The Bible, of course, does not define a “faithful shepherd” this way.  Lawson might as well say, “As a faithful shepherd, Calvin fed his congregation a steady diet of Smarties.”  

Without scriptural support, there is nothing particularly “faithful” about verse-by-verse preaching, nor anything “unfaithful” about topical preaching (provided it comes from the Bible).

Lawson ascribes one benefit to expositional, verse-by-verse preaching, one which sounds biblical:  Verse-by-verse exposition means the pastor ends up preaching “the whole counsel of God” (Acts 20:27).  

The inconvenience of verse-by-verse exposition
That sounds biblical, but it’s not.  Jesus preached “the whole counsel of God,” but He did not go verse-by-verse through entire books of the Bible.  Neither did Paul, Peter, John or any other biblical preacher of the Old Testament or the New, to our knowledge.

In fact, if Acts 20:27 - “proclaim the whole counsel (βουλὴν) of God” - is the support for verse-by-verse preaching, the Greek word βουλὴν is being twisted badly.  It means “predetermined plan,” not "the whole Bible."

We can’t change the words of Scripture.  We might as well make Acts 20:27 read, "Proclaim the whole enchilada of God."  (This idiom actually fits the meaning of the passage better.)
 
Ironically, Lawson lists the specific books that John Calvin preached through during his ministry.

Get it?  

Calvin didn’t get to them all!  If never skipping a verse is what the Holy Spirit meant by preaching “the whole counsel of God,” it didn’t work for Calvin!  He missed a ton of verses that he never got a chance to preach.  Oh no!

Did Calvin use Nehemiah 8:8 as his biblical support for verse-by-verse preaching?  We don’t know.  He never got a chance to preach it!  That makes me laugh.

It's cool that Calvin liked to preach verse-by-verse.  But it was just his thing.  It worked for him.  That doesn't mean God wants you to do it.

How does verse-by-verse usually work today, as a practical matter?
 
Typically, it stinks.  It’s either boring, or it’s a fraud.  

He missed a verse.  We'll have to go back.
As one preacher crawled painfully through the Gospel of Mark, I realized that I would be dead before he reached Luke.  I heard another preacher read a long passage from Chronicles, then tell an endless story about his days as a rock & roll guitarist which had nothing to do with the point of the text.  Verse-by-verse, indeed.

So, if you won’t dare to darken the doors of a church that exposits the Scriptures non-sequentially (gasp!), just know that you’re being stuffy, religious and tradition-bound. There’s nothing sinful about preaching verse-by-verse, but there is nothing particularly holy about it, either.

At our church in Raleigh, we are faithful to preach the whole "plan" of God, from a specific text each week.  But we're not spending 3 years in the book of Numbers, no matter how proud Calvin would be.

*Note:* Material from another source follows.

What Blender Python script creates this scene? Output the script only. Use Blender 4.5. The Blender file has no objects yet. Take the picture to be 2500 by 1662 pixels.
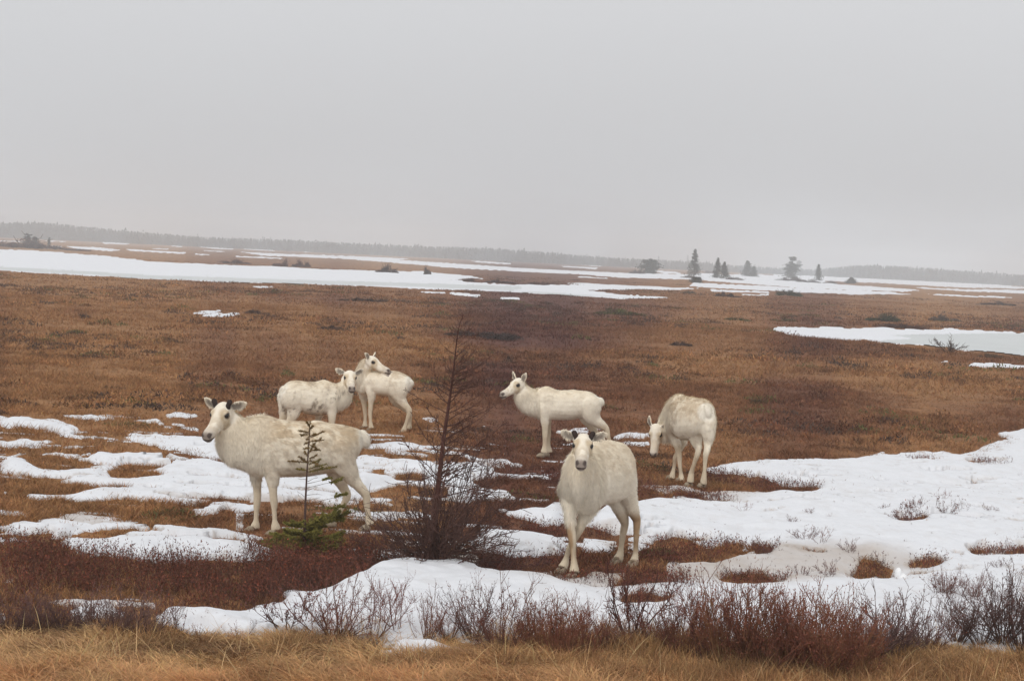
import bpy, math, random
import numpy as np
from mathutils import Vector, Matrix
random.seed(7); np.random.seed(7)
R = math.radians
sc = bpy.context.scene
col = sc.collection

# ------------------------------------------------------------------ camera
CAM_H = 2.8; FPX = 4500.0; PITCH = math.atan(203.4/FPX); ROLL = math.atan(0.0475)
cam_pos = np.array([0.0, 0.0, CAM_H])
_F = np.array([0, math.cos(PITCH), -math.sin(PITCH)]); _R0 = np.array([1.0, 0, 0]); _U0 = np.cross(_R0, _F)
_Rv = math.cos(ROLL)*_R0 + math.sin(ROLL)*_U0; _Uv = -math.sin(ROLL)*_R0 + math.cos(ROLL)*_U0
cam = bpy.data.cameras.new('camera'); cam_o = bpy.data.objects.new('camera', cam); col.objects.link(cam_o)
cam.sensor_width = 36; cam.lens = FPX/2500*36; cam.clip_start = 0.1; cam.clip_end = 12000
cam_o.matrix_world = Matrix(((_Rv[0], _Uv[0], -_F[0], 0), (_Rv[1], _Uv[1], -_F[1], 0), (_Rv[2], _Uv[2], -_F[2], CAM_H), (0, 0, 0, 1)))
cam.dof.use_dof = False
sc.camera = cam_o

# ------------------------------------------------------------------ sky, sun, exposure
w = bpy.data.worlds.new('World'); sc.world = w; w.use_nodes = True
nt = w.node_tree; nt.nodes.clear()
def N(nt, t, **k):
    n = nt.nodes.new(t)
    for a, b in k.items(): setattr(n, a, b)
    return n
sky = N(nt, 'ShaderNodeTexSky', sky_type='NISHITA', sun_disc=False)
sky.sun_elevation = R(42); sky.sun_rotation = R(200); sky.dust_density = 6; sky.air_density = 1
hs = N(nt, 'ShaderNodeHueSaturation'); hs.inputs['Saturation'].default_value = 0.1; hs.inputs['Value'].default_value = 0.10
tc = N(nt, 'ShaderNodeTexCoord'); sx = N(nt, 'ShaderNodeSeparateXYZ')
rmp = N(nt, 'ShaderNodeValToRGB')
e = rmp.color_ramp.elements
e[0].position = 0.0; e[0].color = (.54, .555, .58, 1); e[1].position = 1.0; e[1].color = (.84, .85, .87, 1)
for p, c in ((.03, .585), (.08, .66), (.15, .74), (.35, .83)):
    k = e.new(p); k.color = (c*.985, c, c*1.03, 1)
cl = N(nt, 'ShaderNodeTexNoise'); cl.inputs['Scale'].default_value = 2.2; cl.inputs['Detail'].default_value = 3
cmap = N(nt, 'ShaderNodeMapRange'); cmap.inputs['To Min'].default_value = .955; cmap.inputs['To Max'].default_value = 1.045
mulc = N(nt, 'ShaderNodeVectorMath', operation='SCALE')
mx = N(nt, 'ShaderNodeMix', data_type='RGBA'); mx.inputs['Factor'].default_value = 0.9
bg = N(nt, 'ShaderNodeBackground'); bg.inputs['Strength'].default_value = 1.0
wo = N(nt, 'ShaderNodeOutputWorld'); L = nt.links.new
L(tc.outputs['Generated'], sx.inputs[0]); L(sx.outputs['Z'], rmp.inputs['Fac']); L(tc.outputs['Generated'], cl.inputs['Vector'])
L(cl.outputs['Fac'], cmap.inputs['Value']); L(rmp.outputs['Color'], mulc.inputs[0]); L(cmap.outputs['Result'], mulc.inputs['Scale'])
L(sky.outputs['Color'], hs.inputs['Color']); L(hs.outputs['Color'], mx.inputs[6]); L(mulc.outputs[0], mx.inputs[7])
L(mx.outputs[2], bg.inputs['Color']); L(bg.outputs[0], wo.inputs['Surface'])
sun = bpy.data.lights.new('sun', 'SUN'); sun.energy = 1.15; sun.angle = R(25); sun.color = (1, .97, .93)
sun_o = bpy.data.objects.new('sun', sun); col.objects.link(sun_o); sun_o.rotation_euler = (R(48), 0, R(-20)); sun_o.location = (0, -5, 20)
sc.view_settings.view_transform = 'Standard'; sc.view_settings.look = 'None'; sc.view_settings.exposure = 0.0; sc.view_settings.gamma = 1
sc.cycles.max_bounces = 6; sc.cycles.volume_bounces = 1; sc.cycles.transparent_max_bounces = 8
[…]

[1] Expository Genius of John Calvin, Steven Lawson.  It’s a great, well-written book.  I’m only picking apart the verse-by-verse stuff.  Otherwise it’s a first-class read.

Tuesday, June 2, 2015

How 15 Private Minutes with Ergun Caner Wrecked My Career Plans

Ergun Caner has always had impact.  As the former dean of Liberty Baptist Theological Seminary and president of Brewton-Parker College, he taught thousands of students.  Millions have read his books.

In many ways, God has used Caner to make some big or small affect on people for Christ.  The impact Caner had on me personally was profound and life-altering.

The back story:  Almost 10 years ago, I enrolled at Liberty University as an undergrad in their Religion program.  I believed that God had called me into pastoral ministry, but He was still fleshing out the details.  

Ergun Caner taught a number of the classes I took, and he had written some of my textbooks.  He was the giant of Liberty University.  We all looked up to him because he was irreverent, funny and in-your-face. 

By the time I had graduated, my own ministry plans had been derailed.  I had lost my business, and along with it, my reputation.  I was sure my "calling" to enter the ministry had been a mistake.  I must have misheard God, which has happened to all of us.  I was unsure of my future.

Liberty University has an open house every summer to let prospective grad students meet the faculty of their various graduate schools.  I made plans to attend.

What was I going to do?  In my heart, I wanted to help other people who had lost everything, or were worried they might.

An MBA could help small business people survive as entrepreneurs.  On the other hand, a law degree would mean I could fight to save other business owners from the defamation we had suffered.  Maybe both degrees together would be useful.

I hoped to make my decision at the open house.  I was leaning toward starting with an MBA instead of law school, but I could be swayed either way.  I just wasn't sure where God was leading, but I was trusting Him to make the final call.

We had to travel from our home in Burlington, North Carolina, up to Lynchburg, Virginia, a 2 hour drive, to get to the open house.  We left too late to get there on time.  There was a lot of stress in the car as we drove because we would be missing part of the event. 

The open house was at Bruner Hall.  The event was already underway, but we didn't walk into the auditorium right away.  First we wanted to pray, so we ducked into a little room just off the entrance and sat down.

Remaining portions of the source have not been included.